Mnie kawa zamiast pobudzać usypia.

: śr, 21 paź 2009, 18:03
autor: derozje
Ja chyba zawsze miałam problemy z zaśnięciem... Czasami kładę się o 22, nie mogę zasnąć, sprawdzam godzinę a tu przeleżałam aż do 3ciej nad ranem, czasem jeszcze później... I weź tu bądź zwarta i gotowa na 7 żeby do szkoły zdążyć ...
Leki na sen są dla mnie OK ale potem mam problemy z wybudzeniem się także odpadają ... :surrender:
Nawet nie wiem czym to jest spowodowane :/

: śr, 21 paź 2009, 18:38
autor: Paulina_
Ja również często nie mogę zasnąć .
Wstaję do szkoły o 5.50 a chodzę spać około 24 , czasem po .
Ze wstawaniem nie mam problemu , senność łapie mnie dopiero około drugiej lekcji .
Po szkole za to mam mnóstwo energii i tak do samej nocy .
Nie pomagam sobie zasnąć , ale od dawna zbieram się żeby zrobić sobie ciepłe mleko , ale zawsze zapominam .
I tak jak niektórzy napisali jak jest pełnia również nie mogę zasnąć . Za nic .

: śr, 21 paź 2009, 19:07
autor: derozje
Paulina_ pisze:jak jest pełnia również nie mogę zasnąć
to to już tragedia- przynajmniej w moim przypadku. tylko kręcę się z boku na bok ...

: śr, 21 paź 2009, 19:52
autor: Paulina_
U mnie też . Oczy same mi się otwierają , i nic nie pomaga ..

: śr, 21 paź 2009, 19:55
autor: Madzia
kłade sie o 22, w weekend nawet po polnocy, a wstawac to 6:20 ; weekendy to o ktorej chce. potafie wstac w sobote nawet o 12 ^^

: śr, 21 paź 2009, 20:05
autor: MJ4everify
No to ja jadę na Hydroxizynie (czy jakoś tak podobnie się to pisze). lekarz mi przepisał, bo nie mogłam zasnąc, nawet całą noc.
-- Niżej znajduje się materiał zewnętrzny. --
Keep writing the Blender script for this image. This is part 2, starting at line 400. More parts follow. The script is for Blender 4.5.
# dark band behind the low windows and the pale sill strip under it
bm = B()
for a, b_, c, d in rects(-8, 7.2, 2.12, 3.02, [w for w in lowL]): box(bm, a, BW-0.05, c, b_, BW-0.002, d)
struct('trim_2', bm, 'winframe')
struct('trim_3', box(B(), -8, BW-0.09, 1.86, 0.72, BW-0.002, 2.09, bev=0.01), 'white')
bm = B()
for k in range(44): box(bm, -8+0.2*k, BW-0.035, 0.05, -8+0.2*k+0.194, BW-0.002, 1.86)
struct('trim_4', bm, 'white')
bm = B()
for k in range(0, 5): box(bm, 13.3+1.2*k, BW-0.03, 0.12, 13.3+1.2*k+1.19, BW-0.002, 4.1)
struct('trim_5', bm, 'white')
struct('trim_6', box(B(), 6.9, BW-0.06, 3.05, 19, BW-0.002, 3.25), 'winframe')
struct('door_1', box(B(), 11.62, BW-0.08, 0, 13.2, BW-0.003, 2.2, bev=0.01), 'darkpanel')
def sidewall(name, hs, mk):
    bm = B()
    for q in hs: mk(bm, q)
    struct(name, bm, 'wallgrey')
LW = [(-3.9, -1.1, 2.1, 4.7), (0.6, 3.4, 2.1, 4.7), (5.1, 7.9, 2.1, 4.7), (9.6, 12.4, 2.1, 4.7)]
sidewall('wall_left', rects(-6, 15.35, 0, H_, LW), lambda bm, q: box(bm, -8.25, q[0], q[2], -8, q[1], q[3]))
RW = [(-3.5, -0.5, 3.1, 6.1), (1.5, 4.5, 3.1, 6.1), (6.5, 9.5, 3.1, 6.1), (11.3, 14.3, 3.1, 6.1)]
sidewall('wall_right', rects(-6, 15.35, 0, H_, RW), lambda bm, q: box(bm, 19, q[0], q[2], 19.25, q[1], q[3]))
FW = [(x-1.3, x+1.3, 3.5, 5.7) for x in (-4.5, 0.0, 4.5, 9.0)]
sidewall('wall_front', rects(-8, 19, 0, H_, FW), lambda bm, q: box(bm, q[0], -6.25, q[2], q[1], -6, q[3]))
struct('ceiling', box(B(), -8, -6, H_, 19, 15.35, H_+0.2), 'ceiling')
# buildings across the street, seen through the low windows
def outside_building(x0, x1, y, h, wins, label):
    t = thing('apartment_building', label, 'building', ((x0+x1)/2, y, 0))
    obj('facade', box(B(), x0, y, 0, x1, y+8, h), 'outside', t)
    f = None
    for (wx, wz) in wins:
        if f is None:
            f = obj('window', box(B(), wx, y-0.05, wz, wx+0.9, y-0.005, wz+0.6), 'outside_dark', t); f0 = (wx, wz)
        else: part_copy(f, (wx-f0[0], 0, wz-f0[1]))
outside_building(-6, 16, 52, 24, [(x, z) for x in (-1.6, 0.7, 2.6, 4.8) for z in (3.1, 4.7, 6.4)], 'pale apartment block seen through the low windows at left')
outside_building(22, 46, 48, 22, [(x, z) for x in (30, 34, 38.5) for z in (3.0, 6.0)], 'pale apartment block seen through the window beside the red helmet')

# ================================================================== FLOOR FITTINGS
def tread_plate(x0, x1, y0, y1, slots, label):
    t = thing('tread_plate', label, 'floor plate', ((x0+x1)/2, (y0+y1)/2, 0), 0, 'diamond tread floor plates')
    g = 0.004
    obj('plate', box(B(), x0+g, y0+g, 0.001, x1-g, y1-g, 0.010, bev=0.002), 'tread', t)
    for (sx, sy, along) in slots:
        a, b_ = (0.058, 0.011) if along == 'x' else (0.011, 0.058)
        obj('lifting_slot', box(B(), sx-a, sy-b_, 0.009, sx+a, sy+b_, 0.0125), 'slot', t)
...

Teraz w tygodniu kładę się koło 22, czytam książkę, i koło 23 idę spać. Wstaję 6.30. W weekend kładę się po pierwszej i wstaje koło 12;)

: śr, 21 paź 2009, 22:53
autor: Damianos60
Ja to często zasypiam do szkoły i nie przychodzę na pierwszą lekcje.Ale ostatnio już jest lepiej ;-) Chodzę normalnie od 3 tygodni.A weekendy i święta śpię do 10.